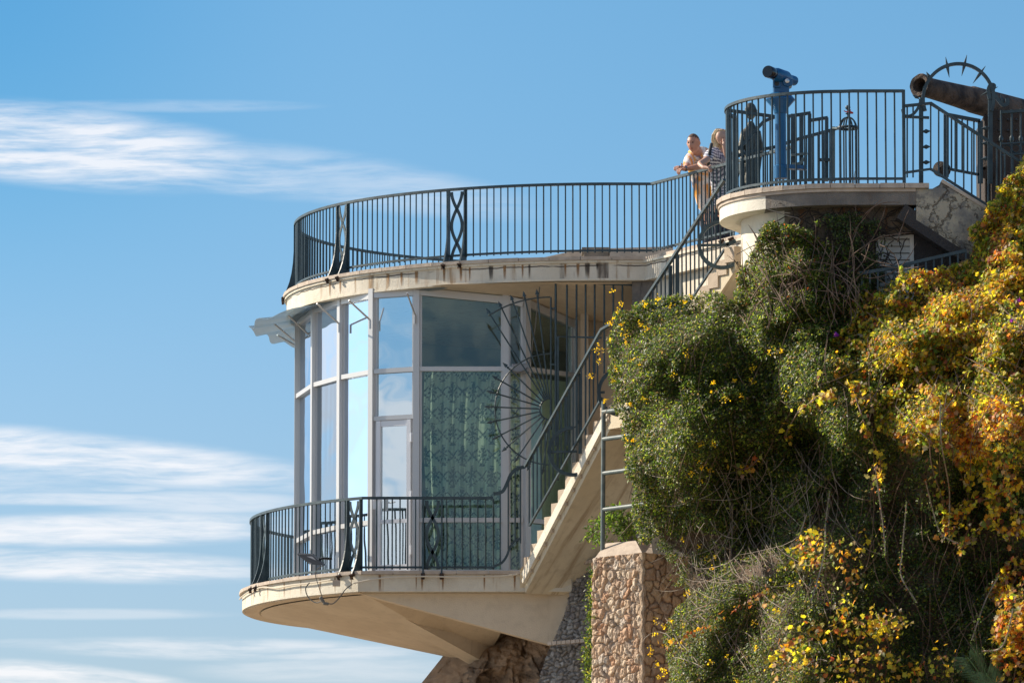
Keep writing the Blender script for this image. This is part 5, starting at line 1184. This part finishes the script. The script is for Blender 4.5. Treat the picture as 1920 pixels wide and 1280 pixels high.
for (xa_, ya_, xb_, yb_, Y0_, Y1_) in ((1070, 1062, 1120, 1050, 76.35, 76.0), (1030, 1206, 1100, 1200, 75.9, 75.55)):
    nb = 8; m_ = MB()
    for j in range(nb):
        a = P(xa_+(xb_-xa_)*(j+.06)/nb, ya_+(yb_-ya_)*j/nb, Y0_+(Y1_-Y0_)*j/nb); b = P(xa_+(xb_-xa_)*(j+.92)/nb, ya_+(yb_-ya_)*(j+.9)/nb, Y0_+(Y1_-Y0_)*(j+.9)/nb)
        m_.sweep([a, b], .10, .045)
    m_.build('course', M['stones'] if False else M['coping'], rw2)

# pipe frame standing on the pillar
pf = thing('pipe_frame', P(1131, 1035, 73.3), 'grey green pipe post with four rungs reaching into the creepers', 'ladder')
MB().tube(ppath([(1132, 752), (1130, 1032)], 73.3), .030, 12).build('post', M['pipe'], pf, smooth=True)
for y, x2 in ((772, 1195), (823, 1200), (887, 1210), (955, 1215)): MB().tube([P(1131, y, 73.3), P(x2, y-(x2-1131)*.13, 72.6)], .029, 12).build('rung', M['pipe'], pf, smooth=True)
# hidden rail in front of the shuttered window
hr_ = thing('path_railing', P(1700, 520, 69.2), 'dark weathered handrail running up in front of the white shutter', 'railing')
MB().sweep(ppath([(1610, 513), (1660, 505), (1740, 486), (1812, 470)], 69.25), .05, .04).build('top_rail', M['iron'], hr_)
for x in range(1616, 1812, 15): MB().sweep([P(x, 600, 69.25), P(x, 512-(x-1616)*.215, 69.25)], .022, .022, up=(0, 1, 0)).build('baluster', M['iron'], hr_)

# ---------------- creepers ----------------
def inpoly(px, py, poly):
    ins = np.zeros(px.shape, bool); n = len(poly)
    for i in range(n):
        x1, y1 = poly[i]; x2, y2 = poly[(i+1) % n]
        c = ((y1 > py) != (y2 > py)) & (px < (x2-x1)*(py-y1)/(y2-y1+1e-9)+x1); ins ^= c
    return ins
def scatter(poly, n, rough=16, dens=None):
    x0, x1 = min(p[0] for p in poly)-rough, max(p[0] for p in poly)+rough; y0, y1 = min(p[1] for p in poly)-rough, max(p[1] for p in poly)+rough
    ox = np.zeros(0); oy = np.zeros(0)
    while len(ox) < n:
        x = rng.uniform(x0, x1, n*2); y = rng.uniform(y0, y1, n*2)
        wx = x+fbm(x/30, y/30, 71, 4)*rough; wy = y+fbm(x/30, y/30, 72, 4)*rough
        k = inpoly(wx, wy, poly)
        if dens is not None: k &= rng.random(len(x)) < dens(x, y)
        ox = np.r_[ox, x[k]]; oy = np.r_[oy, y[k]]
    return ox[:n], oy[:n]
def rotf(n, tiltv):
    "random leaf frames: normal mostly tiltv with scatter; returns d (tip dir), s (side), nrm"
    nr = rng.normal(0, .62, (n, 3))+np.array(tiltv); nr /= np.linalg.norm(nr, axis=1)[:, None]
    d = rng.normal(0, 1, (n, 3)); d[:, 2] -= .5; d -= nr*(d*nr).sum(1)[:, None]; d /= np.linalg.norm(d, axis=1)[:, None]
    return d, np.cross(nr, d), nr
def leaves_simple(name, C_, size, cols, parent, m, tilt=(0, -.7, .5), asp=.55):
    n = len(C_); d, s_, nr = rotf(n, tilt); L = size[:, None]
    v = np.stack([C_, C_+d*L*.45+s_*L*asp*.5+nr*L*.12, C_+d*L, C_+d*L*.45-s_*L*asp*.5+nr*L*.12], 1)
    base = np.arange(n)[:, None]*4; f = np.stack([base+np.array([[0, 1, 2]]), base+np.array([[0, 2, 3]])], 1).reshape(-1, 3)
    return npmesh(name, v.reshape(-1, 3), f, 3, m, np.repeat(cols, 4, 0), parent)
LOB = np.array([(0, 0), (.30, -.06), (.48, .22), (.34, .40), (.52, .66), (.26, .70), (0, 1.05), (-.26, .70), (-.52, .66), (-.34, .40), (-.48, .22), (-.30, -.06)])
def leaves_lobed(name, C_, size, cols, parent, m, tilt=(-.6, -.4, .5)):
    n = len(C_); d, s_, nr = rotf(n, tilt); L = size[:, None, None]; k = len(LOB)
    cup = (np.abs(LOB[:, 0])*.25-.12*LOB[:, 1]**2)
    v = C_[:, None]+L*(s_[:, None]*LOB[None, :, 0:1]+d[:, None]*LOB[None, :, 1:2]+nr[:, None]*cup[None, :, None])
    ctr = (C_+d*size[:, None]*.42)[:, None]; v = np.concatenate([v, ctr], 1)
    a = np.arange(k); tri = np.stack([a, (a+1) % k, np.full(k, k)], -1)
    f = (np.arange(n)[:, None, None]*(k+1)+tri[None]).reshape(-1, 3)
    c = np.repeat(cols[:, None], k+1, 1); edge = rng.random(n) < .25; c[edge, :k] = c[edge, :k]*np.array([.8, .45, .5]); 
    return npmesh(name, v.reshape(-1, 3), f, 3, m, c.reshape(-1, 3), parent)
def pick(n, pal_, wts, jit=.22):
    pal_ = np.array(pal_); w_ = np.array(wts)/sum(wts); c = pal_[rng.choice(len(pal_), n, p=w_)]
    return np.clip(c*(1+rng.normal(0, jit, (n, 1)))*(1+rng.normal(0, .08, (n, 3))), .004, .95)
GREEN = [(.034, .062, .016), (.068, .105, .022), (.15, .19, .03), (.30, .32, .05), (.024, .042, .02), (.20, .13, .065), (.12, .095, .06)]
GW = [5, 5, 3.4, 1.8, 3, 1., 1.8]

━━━

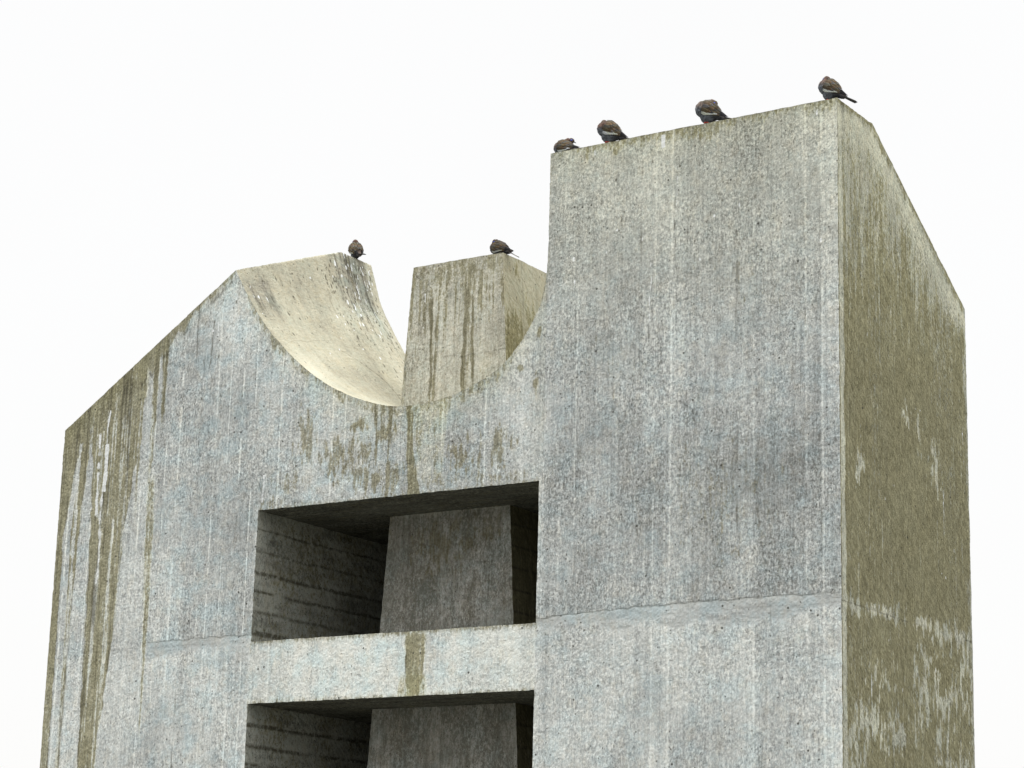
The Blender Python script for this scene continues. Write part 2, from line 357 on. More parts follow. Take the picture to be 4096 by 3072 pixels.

━━━

● WHAT IS REQUIRED: Every line from the one containing "Keep writing the" through the one containing "m_.build('course', M['stones'] if" is to be given again exactly, both ends included, and no line outside that range.

● EXERCISE RESPONSE:
Keep writing the Blender script for this image. This is part 5, starting at line 1184. This part finishes the script. The script is for Blender 4.5. Treat the picture as 1920 pixels wide and 1280 pixels high.
for (xa_, ya_, xb_, yb_, Y0_, Y1_) in ((1070, 1062, 1120, 1050, 76.35, 76.0), (1030, 1206, 1100, 1200, 75.9, 75.55)):
    nb = 8; m_ = MB()
    for j in range(nb):
        a = P(xa_+(xb_-xa_)*(j+.06)/nb, ya_+(yb_-ya_)*j/nb, Y0_+(Y1_-Y0_)*j/nb); b = P(xa_+(xb_-xa_)*(j+.92)/nb, ya_+(yb_-ya_)*(j+.9)/nb, Y0_+(Y1_-Y0_)*(j+.9)/nb)
        m_.sweep([a, b], .10, .045)
    m_.build('course', M['stones'] if False else M['coping'], rw2)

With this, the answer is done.